Aufs Land mit den Schreibern
Die Provinz lockt mit Literaturstipendium
Marburg Drei Monate lang wird die Berliner Schriftstellerin Marion Poschmann mitten in der Natur arbeiten. Sie hat ein Autoren-Stipendium des Vereins „Zwei Raben: Literatur in Oberhessen“bekommen. Poschmann zieht in eine Wohnung im verwinkelten Künstlerhaus des Malers Otto Ubbelohde in Goßfelden bei Marburg ein. Das Prinzip ist ähnlich wie beim „Stadtschreiber“, den sich einige Städte wie Mainz oder Bergen-Enkheim leisten, indem sie ein meist mit einem Literaturpreis verbundenes Stipendium vergeben. Tatsächlich habe man das Prinzip des Stadtschreibers auf das Land übertragen, sagt die Vorsitzende des Vereins „Zwei Raben“, Erika Schellenberger. Ziel sei es, Literatur auf dem Land zu fördern.

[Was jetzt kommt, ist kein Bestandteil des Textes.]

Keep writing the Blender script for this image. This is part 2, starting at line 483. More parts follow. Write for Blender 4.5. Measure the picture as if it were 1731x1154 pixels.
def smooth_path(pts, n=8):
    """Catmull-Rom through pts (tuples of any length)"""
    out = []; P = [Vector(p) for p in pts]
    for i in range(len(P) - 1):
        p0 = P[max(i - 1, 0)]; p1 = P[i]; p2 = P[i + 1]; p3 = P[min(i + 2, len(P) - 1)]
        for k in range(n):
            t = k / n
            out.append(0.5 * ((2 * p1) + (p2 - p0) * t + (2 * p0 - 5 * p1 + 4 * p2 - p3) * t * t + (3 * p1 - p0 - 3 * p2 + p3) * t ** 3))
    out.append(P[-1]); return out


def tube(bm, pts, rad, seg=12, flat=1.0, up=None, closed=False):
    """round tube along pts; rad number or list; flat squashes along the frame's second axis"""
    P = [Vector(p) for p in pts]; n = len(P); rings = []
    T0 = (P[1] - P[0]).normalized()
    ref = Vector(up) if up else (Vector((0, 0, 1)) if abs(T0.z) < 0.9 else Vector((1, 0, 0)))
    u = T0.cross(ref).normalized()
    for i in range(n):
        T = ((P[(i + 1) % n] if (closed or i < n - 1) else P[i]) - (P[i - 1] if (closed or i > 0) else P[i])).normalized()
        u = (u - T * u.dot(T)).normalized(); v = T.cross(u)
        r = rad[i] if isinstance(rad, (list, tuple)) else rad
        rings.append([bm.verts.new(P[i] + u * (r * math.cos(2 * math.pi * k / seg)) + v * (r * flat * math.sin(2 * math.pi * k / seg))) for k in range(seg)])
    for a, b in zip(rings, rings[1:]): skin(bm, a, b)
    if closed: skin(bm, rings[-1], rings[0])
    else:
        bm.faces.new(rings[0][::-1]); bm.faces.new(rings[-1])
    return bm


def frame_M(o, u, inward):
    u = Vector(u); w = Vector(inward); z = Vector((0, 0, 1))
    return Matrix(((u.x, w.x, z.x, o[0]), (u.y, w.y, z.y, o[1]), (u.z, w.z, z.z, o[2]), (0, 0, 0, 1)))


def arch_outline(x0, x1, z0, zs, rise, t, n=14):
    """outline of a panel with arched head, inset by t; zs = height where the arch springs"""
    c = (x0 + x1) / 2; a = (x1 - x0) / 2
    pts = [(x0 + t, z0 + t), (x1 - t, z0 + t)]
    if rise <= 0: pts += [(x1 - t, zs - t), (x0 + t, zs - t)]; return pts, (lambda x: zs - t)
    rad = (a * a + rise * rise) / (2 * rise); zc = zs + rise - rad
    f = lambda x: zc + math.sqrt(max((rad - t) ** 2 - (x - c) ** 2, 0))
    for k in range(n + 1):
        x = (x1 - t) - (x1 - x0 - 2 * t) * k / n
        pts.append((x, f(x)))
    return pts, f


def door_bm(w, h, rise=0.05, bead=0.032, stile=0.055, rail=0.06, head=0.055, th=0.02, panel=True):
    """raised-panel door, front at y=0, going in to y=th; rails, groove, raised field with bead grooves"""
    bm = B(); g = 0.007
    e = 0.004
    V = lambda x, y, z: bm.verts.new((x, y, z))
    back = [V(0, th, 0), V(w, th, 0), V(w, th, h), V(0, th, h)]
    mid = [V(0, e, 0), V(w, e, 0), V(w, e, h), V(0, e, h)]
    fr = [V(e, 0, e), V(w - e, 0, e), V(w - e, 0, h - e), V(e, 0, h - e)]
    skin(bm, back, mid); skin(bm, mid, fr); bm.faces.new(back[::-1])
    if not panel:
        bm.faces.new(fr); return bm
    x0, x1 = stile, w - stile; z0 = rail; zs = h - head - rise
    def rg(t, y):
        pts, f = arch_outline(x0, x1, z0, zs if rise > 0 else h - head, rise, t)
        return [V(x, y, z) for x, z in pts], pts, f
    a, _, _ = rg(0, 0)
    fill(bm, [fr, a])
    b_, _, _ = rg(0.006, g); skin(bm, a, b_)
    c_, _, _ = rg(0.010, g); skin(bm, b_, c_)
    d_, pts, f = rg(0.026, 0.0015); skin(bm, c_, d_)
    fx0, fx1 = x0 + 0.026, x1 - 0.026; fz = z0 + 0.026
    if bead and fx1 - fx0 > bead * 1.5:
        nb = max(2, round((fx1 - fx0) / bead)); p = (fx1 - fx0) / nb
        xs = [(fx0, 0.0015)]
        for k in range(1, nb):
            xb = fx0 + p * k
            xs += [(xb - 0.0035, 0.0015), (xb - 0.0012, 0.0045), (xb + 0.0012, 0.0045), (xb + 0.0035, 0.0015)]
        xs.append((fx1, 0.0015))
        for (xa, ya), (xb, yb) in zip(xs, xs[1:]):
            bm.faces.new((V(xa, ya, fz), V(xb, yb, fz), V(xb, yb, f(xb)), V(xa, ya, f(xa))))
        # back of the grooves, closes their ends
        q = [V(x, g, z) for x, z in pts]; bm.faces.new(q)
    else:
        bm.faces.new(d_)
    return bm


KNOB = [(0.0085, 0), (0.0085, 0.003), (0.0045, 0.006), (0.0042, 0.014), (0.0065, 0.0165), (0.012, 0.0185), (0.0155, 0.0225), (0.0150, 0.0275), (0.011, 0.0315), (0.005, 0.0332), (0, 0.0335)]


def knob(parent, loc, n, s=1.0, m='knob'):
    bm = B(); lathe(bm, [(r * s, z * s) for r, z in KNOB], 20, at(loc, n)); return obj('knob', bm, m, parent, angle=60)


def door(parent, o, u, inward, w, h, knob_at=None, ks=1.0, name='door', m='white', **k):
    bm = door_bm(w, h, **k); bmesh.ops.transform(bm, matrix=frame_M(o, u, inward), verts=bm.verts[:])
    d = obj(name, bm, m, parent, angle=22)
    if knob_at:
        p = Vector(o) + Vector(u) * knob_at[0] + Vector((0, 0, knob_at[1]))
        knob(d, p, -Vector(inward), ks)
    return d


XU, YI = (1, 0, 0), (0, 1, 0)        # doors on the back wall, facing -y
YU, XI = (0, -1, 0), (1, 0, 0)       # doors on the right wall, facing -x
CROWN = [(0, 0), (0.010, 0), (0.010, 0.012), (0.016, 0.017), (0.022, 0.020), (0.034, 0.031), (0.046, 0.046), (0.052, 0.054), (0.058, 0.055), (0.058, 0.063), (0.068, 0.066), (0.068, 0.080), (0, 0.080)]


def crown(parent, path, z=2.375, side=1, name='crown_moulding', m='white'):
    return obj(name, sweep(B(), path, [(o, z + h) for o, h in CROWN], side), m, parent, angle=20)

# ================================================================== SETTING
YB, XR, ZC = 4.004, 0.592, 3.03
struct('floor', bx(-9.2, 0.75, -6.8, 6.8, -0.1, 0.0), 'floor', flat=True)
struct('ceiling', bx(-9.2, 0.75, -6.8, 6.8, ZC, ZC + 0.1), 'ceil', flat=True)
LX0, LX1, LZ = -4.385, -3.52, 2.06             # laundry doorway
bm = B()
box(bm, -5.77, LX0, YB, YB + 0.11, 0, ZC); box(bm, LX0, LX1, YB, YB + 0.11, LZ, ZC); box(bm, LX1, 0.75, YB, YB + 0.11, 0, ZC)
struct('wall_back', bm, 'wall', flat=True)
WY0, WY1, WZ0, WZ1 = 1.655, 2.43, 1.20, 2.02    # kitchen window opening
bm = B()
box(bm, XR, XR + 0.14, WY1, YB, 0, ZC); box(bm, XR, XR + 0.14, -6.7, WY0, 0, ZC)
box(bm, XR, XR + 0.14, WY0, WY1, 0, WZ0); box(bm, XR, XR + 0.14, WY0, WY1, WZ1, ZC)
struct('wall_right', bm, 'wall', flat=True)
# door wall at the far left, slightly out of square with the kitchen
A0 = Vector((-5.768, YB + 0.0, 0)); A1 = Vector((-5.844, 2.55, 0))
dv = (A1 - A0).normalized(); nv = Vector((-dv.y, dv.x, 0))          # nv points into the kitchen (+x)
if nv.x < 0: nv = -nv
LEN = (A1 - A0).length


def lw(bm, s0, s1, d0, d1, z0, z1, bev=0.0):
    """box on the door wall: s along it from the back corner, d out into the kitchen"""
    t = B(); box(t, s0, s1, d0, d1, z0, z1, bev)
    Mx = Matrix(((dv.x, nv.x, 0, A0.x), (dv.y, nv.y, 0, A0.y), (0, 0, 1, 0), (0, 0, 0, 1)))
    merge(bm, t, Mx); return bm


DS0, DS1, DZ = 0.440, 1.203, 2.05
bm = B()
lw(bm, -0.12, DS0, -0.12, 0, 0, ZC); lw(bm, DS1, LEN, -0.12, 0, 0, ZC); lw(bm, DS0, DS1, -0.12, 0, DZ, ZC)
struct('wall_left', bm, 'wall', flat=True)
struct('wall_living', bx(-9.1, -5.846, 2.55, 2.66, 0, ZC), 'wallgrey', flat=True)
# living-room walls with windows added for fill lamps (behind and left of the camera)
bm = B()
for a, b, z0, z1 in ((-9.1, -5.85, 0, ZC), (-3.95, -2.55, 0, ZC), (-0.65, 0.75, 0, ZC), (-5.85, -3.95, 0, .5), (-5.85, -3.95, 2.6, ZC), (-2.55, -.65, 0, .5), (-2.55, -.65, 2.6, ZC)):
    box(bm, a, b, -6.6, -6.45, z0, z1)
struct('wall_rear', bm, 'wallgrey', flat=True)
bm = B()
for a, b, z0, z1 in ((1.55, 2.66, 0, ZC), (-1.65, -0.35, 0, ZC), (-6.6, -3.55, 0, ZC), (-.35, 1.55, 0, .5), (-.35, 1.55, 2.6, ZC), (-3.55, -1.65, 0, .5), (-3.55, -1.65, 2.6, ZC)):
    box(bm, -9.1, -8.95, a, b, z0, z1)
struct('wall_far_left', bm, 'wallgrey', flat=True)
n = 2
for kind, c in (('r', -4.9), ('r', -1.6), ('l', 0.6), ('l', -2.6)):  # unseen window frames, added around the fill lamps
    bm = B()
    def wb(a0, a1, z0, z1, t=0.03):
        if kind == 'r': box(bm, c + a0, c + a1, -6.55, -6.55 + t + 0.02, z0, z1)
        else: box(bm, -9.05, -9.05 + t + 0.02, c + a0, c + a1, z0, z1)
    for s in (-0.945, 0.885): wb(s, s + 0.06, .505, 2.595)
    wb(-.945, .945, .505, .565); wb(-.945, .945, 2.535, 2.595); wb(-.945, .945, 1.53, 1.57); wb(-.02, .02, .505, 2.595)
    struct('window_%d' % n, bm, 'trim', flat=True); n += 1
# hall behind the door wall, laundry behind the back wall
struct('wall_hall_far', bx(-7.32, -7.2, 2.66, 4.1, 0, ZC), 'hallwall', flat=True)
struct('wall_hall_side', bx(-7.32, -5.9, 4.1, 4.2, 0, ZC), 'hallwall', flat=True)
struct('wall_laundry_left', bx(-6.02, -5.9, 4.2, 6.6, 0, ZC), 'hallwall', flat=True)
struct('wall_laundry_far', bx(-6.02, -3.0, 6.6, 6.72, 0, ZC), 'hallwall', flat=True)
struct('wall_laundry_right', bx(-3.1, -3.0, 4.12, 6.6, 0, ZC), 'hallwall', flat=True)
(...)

Poschmann, die bereits vielfach ausgezeichnet wurde, wird die erste Stipendiatin. Sie erhält monatlich 2500 Euro. Die Autorin findet die Idee des Landschreibers „großartig“. Der Aufenthalt im Grünen könne eine Sensibilisierung schaffen „für das, was in der Umwelt vor sich geht“. Poschmann ist überzeugt: „Die Naturschönheit ist etwas, was droht, verloren zu gehen, in der Landschaft ebenso wie in der Kunst.“Sie versuche, in ihren Büchern gegenzusteuern. In ihrem aktuellen Roman „Die Kieferninseln“etwa spielt die Kiefer eine tragende Rolle. Im UbbelohdeHaus werde sie sich vermutlich mehr mit Laubbäumen befassen: „Ich habe mir schon sagen lassen, dass in der Gegend wunderbare Laubmischwälder wachsen.“
Die Germanistin Schellenberger entwickelte das Konzept des Landschreibers im Auftrag des hessischen Ministeriums für Wissenschaft und Kunst, gemeinsam mit dem Schriftsteller Thomas Hettche. Poschmann soll in den drei Monaten von September bis November einen künstlerischen Beitrag leisten, der sich auch mit der Natur und ihrer Zerstörung beschäftigt: „Wir brauchen starke Stimmen der deutschen Gegenwartsliteratur, die das Thema künstlerisch angehen“, sagt Schellenberger. „Wie können wir die Natur schützen? Die Kunst hat da etwas beizutragen.“
Der Verein „Zwei Raben“– der Künstler Ubbelohde zeichnete oft Raben, sie tauchen auch im Haus auf – und die Ubbelohde-Stiftung werden künftig zwei Stipendien pro Jahr vergeben. Die Ausschreibung für den nächsten Autorenaufenthalt von April bis Juni 2020 läuft bereits. Da das Haus für den Landschreiber etwas abseits liegt, wurden übrigens auch zwei „Autorenräder“angeschafft.